> _Given exercise_
The required output is a word-for-word copy of the lines from the line bearing "Continue the Blender" through the line bearing "tag(o, 'bright white", inclusive, and no other lines.
• • •
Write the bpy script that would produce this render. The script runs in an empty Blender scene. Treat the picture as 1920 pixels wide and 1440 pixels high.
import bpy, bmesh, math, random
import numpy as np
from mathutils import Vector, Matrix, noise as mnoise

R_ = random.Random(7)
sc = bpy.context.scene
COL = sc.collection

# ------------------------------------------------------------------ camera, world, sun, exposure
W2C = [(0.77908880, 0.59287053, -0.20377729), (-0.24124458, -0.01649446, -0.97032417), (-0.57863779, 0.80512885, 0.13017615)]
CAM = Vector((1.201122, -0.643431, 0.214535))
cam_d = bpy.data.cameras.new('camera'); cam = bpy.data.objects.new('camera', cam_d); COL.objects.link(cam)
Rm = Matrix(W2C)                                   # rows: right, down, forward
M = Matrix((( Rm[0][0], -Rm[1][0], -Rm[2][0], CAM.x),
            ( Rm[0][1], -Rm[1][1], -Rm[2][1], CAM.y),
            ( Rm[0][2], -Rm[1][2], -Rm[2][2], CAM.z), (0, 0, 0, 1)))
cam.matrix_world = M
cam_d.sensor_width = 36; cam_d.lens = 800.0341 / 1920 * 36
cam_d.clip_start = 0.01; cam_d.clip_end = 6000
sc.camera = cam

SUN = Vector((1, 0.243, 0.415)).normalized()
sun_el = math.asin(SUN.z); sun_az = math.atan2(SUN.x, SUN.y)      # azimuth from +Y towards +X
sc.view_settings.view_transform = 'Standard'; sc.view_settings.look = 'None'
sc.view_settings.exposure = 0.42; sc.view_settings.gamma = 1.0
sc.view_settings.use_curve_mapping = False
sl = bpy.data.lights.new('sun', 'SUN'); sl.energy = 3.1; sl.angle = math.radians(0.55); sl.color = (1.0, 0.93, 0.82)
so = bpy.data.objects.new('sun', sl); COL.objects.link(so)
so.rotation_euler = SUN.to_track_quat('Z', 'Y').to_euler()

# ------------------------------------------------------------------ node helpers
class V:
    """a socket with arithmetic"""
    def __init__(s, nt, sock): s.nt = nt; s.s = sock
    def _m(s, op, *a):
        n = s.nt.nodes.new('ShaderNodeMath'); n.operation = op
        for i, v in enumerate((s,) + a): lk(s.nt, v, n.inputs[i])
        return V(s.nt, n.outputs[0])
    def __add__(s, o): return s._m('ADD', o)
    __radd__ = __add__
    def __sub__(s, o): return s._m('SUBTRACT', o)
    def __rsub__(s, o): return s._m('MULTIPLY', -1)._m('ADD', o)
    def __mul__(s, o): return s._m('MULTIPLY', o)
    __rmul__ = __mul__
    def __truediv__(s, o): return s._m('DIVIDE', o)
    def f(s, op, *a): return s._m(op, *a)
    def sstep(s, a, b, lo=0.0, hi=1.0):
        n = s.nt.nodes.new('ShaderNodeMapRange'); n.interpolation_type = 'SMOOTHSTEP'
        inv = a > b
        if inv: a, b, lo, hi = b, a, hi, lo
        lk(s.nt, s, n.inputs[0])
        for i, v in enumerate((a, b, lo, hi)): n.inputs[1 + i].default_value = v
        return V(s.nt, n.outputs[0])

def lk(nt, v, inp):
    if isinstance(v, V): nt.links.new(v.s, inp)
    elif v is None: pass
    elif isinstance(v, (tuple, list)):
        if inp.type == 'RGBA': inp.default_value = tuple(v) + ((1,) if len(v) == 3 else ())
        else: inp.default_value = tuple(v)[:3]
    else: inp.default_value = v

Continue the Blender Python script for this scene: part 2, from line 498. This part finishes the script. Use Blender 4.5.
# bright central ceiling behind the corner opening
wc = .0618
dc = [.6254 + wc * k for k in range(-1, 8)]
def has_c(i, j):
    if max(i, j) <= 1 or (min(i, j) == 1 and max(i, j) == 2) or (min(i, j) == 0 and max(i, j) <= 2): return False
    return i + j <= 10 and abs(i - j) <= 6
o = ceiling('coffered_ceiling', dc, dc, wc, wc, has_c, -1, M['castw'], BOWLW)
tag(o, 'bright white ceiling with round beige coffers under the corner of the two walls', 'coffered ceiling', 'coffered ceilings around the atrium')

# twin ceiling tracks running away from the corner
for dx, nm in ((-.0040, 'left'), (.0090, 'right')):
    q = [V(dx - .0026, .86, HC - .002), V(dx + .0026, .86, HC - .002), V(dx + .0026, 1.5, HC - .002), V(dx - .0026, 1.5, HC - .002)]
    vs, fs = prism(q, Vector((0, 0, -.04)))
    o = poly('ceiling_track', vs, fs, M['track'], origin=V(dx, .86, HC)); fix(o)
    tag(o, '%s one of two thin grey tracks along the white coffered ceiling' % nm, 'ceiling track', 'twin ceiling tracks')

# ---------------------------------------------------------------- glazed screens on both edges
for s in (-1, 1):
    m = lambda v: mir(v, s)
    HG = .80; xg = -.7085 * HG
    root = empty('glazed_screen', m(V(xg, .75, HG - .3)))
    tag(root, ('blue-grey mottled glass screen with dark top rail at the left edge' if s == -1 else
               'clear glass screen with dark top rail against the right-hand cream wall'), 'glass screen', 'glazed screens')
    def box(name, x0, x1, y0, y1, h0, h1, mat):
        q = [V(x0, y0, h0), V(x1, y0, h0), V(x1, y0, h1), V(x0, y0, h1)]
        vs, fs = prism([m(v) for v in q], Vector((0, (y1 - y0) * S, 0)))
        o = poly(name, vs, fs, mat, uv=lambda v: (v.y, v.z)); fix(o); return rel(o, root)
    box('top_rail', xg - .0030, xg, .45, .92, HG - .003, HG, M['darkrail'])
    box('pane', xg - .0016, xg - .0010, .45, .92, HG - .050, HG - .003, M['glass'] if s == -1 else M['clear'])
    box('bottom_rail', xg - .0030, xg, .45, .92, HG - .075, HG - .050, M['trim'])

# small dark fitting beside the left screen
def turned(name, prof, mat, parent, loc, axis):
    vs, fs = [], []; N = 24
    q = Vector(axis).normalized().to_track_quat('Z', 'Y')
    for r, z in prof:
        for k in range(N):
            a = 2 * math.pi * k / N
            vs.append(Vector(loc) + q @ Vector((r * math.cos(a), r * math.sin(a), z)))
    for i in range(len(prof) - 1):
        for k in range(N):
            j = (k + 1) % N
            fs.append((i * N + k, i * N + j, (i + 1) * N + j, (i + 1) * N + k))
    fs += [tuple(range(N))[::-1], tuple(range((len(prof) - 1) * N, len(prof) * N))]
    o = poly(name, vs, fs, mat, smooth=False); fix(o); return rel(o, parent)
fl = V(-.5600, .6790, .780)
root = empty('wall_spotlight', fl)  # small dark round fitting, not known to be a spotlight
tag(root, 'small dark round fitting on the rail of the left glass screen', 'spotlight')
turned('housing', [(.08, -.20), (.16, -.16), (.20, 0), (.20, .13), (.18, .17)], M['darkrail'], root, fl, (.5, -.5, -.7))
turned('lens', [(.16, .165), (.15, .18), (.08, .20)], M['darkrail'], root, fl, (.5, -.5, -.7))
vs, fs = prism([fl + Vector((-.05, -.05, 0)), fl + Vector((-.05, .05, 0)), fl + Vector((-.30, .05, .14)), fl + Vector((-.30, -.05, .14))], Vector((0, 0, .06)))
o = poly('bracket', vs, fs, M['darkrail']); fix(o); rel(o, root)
• • •
> _Answer_
Continue the Blender Python script for this scene: part 2, from line 498. This part finishes the script. Use Blender 4.5.
# bright central ceiling behind the corner opening
wc = .0618
dc = [.6254 + wc * k for k in range(-1, 8)]
def has_c(i, j):
    if max(i, j) <= 1 or (min(i, j) == 1 and max(i, j) == 2) or (min(i, j) == 0 and max(i, j) <= 2): return False
    return i + j <= 10 and abs(i - j) <= 6
o = ceiling('coffered_ceiling', dc, dc, wc, wc, has_c, -1, M['castw'], BOWLW)
tag(o, 'bright white ceiling with round beige coffers under the corner of the two walls', 'coffered ceiling', 'coffered ceilings around the atrium')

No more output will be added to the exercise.